文章としかいいようがない fktack@yahoo.co.jp

近鉄バッファローズ

私の家は坂の途中にあり、私の家の前の道は比較的平らであるが、左に行くと下がり、右に行くと上るから、坂の途中と言って差し支えはないだろう。坂を下る途中には竹藪があって、竹藪の中にはお墓がある。お墓は墓石がひとつ建っただけの小さなもので、通りからは階段をのぼったところにあり、階段は石でできている。階段の幅は人がひとり通れる程度だが、一段で1枚の石というわけでなく、石は途中で途切れている。もしかしたら最初は一枚だった石が、地震か何かで割れたのかもしれない。その途切れ目に蟻が巣を作り、夏の暑い日の、朝などには、蟻がわしゃわしゃと湧いて出てきて列をつくり、竹藪の落ち葉の下へ潜り込んでいく。蟻は大きくも小さくもない中くらいのサイズで色は真っ黒だ。列の先には虫の死骸でもあるのかもしれない。しかし、蟻たちはいつでも同じ方向へ列をつくる。

お墓は坂を上がった方にもあって、こちらは家と家の塀に挟まれるように建っていて、日にさられている。

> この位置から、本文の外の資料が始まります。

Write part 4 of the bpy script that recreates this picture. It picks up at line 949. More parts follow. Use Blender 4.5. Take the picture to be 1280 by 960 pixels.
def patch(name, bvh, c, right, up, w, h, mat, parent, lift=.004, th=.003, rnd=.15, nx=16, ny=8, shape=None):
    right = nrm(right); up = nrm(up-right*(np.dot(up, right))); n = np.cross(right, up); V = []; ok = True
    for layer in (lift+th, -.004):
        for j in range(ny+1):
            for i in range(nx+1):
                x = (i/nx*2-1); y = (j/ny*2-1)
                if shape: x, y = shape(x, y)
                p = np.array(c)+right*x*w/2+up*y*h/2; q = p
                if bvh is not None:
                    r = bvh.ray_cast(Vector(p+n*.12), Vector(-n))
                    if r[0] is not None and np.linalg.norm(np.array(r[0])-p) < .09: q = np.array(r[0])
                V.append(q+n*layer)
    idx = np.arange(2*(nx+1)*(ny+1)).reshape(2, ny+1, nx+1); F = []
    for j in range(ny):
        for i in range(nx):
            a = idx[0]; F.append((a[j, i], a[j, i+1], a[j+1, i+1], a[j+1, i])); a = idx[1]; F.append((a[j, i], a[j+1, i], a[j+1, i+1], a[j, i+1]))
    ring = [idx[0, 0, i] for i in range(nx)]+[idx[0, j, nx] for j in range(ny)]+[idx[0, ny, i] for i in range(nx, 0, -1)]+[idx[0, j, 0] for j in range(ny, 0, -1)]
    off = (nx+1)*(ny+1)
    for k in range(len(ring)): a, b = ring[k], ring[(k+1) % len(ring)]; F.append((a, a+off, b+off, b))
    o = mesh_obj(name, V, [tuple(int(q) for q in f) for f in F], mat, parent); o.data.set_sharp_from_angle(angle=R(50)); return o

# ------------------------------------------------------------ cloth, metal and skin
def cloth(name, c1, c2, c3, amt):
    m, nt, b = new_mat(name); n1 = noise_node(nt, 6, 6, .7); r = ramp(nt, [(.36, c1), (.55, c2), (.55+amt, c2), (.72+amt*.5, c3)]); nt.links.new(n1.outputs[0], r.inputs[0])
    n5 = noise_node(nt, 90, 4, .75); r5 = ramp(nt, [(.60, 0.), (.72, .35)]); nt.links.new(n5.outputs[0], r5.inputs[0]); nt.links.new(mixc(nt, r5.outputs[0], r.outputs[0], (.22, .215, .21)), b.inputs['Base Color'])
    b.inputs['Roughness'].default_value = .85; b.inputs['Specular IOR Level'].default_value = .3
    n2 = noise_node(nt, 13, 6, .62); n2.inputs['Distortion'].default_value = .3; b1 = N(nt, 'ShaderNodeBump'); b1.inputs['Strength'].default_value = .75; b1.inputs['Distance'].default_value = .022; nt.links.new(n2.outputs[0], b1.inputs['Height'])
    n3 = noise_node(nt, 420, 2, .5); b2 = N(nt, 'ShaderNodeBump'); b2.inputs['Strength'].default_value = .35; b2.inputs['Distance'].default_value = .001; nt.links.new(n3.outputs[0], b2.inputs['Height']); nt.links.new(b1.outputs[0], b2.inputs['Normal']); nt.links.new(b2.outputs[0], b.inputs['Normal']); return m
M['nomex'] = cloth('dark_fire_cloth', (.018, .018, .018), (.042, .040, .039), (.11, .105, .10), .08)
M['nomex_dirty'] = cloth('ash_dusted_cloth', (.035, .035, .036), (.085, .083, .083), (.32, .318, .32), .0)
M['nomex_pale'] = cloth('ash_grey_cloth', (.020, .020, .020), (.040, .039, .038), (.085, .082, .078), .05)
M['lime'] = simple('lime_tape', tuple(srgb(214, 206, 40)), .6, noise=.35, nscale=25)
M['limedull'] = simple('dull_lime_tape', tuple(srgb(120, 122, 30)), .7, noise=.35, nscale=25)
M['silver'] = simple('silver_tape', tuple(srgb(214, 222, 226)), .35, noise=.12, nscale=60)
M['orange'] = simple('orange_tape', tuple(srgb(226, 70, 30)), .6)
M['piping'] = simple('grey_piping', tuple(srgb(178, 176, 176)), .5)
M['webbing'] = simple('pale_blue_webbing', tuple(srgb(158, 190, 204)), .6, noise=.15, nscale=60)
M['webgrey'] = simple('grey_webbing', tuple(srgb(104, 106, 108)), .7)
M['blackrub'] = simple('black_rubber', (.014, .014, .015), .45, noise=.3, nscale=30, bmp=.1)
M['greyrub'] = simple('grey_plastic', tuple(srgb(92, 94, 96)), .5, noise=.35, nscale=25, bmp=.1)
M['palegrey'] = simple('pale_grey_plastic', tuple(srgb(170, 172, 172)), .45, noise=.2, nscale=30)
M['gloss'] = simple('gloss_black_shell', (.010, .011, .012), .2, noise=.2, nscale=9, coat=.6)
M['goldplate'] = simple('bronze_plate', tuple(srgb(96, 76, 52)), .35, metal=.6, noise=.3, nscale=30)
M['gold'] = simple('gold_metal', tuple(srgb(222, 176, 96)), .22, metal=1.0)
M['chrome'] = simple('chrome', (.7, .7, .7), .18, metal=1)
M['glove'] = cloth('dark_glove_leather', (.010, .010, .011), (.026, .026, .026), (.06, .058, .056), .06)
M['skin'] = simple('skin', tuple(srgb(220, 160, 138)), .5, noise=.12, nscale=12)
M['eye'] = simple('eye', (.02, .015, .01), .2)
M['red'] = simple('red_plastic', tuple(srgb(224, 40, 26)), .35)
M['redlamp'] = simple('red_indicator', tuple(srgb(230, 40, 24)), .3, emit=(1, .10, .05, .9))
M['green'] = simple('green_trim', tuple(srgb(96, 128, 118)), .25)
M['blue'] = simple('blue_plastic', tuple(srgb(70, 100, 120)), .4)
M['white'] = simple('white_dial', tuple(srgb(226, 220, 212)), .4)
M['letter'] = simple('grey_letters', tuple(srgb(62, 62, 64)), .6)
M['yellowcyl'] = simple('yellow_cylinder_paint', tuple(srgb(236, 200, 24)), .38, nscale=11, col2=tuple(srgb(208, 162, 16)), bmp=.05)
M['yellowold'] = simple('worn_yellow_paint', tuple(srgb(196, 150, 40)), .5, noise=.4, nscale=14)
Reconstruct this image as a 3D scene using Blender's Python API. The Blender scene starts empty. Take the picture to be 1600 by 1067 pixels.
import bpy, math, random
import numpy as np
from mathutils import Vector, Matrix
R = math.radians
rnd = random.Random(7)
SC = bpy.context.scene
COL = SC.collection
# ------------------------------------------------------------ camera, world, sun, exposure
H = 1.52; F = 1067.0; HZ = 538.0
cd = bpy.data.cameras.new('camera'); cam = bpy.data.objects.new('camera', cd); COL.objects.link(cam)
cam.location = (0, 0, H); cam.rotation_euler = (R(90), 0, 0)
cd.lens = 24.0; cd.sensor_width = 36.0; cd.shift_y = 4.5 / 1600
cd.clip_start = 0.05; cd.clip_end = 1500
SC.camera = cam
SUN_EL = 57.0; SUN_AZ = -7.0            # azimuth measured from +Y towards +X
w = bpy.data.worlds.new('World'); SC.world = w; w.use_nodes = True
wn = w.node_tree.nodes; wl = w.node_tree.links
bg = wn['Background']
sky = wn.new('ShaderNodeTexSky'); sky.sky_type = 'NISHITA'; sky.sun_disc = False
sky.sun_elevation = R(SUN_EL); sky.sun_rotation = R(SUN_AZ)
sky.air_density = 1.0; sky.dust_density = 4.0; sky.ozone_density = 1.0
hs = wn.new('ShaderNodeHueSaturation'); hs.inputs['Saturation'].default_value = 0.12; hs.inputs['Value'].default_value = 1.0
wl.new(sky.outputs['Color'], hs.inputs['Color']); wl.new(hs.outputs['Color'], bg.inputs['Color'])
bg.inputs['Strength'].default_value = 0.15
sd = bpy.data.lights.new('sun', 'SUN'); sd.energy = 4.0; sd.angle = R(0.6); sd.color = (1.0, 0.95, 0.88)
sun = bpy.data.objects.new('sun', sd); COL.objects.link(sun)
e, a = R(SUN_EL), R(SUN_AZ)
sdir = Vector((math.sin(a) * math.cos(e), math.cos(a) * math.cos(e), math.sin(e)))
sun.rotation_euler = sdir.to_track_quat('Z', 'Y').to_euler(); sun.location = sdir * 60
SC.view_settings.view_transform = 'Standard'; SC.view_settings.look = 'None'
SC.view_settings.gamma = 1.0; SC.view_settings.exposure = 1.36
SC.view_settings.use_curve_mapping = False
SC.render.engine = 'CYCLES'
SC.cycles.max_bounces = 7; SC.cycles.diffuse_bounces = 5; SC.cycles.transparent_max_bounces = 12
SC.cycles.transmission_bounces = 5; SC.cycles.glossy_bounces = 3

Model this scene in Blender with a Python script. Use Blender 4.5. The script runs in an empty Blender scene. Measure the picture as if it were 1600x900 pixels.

石の囲いの中には雑草が茂っており、あるときに通りかかるとその持ち主である老人が、草刈り機を家から持ち出して、スイッチを入れ草を刈り出した。老人の家はお墓から道を挟んで向かいにあり、草刈り機は電動だったので、コードを家から引っ張り、黒いコードは道を横断していたので、通りかかる車は容赦なくそのコードを踏んづけて行った。しかし老人はそんなことは意に返さず、緩慢な動作で、草を刈って行った。顔はしわくちゃでシミだらけであったが、声はしっかりしていて、電話で聞いた時は、50代くらいに聞こえた。

私が昨日、車でそのお墓の前を通りかかり、それから右にカーブしたら私の家があるのだが、カーブの途中に住んでいる家の人が、塀の向こうで木を削って庭の中に東屋をつくっている最中だったが、この人は犬を飼っていて、その犬を散歩させる際にはリードをつけない。その人自身も老人と言っていい歳頃で、独身で、変わり者で、門についたポストには自分の携帯番号を載せるような人だが、犬の毛並みは大変良い。

その毛並みの良い隣人が、昨日私が家の前を通りかかると、近鉄バッファローズの帽子をかぶっていたから私は感動をした。奇しくもその前日、私はホンダフィットの後ろを走っていたのだが、おそらくそれは新しいモデルのフィットで、だから最初その車がホンダフィットだとは気づかなかった。やがて気づいた。その前に、その車のブレーキランプが、近鉄バッファローズの角のように見えたのである。もう薄暗い時間だったので、ライトを点け、だから私はそれに気づくことができた。

私は近鉄バッファローズに限らず、昔のプロ野球のマークが好きである。昔おばあちゃんちに遊びに行ったときに、日本プロ野球の選手名簿の冊子が玄関に無造作に放り投げられており、私は野球には大して興味はなかったが、それに比較的夢中になって読んだ。おばあちゃんちは玄関を上がると廊下は奥の台所に向かってまっすぐ伸び、手前には左右にそれぞれ扉があり、右が客間で左が縁側のような、大変日当たりの良い廊下に繋がっていた。日当たりの良い廊下は、日に当たってだいぶ色あせていたが、とてもよく滑り、私はそこでスケートごっこをして遊んだ。廊下の突き当たりには、七福神の誰かの木像があった。プロ野球選手名簿は、その廊下へ続く扉の前にあった。それがいつくらいの名簿であるかは、私はその頃はまだ幼かったから、正確な年号は言えないが、ヤクルトスワローズの監督が、関根監督だった時代である。そして、名簿の背表紙には各球団のマークが書かれていて、各球団のマークは、それぞれ示し合わせてデザインしたわけではないからバラバラで、例えば阪神タイガースは迫力満点のリアルな虎だったが、ドラゴンズはだいぶ簡略化された竜のヘルメットをかぶった性別不明の人がバットを構え、バッファローズは四股を踏んでいる。巨人はバットにまたがったボールに目鼻口がついていた。でもこれは広島東洋カープかもしれない。少し前にネットで調べたら出てきたので、気になる人は調べてみては?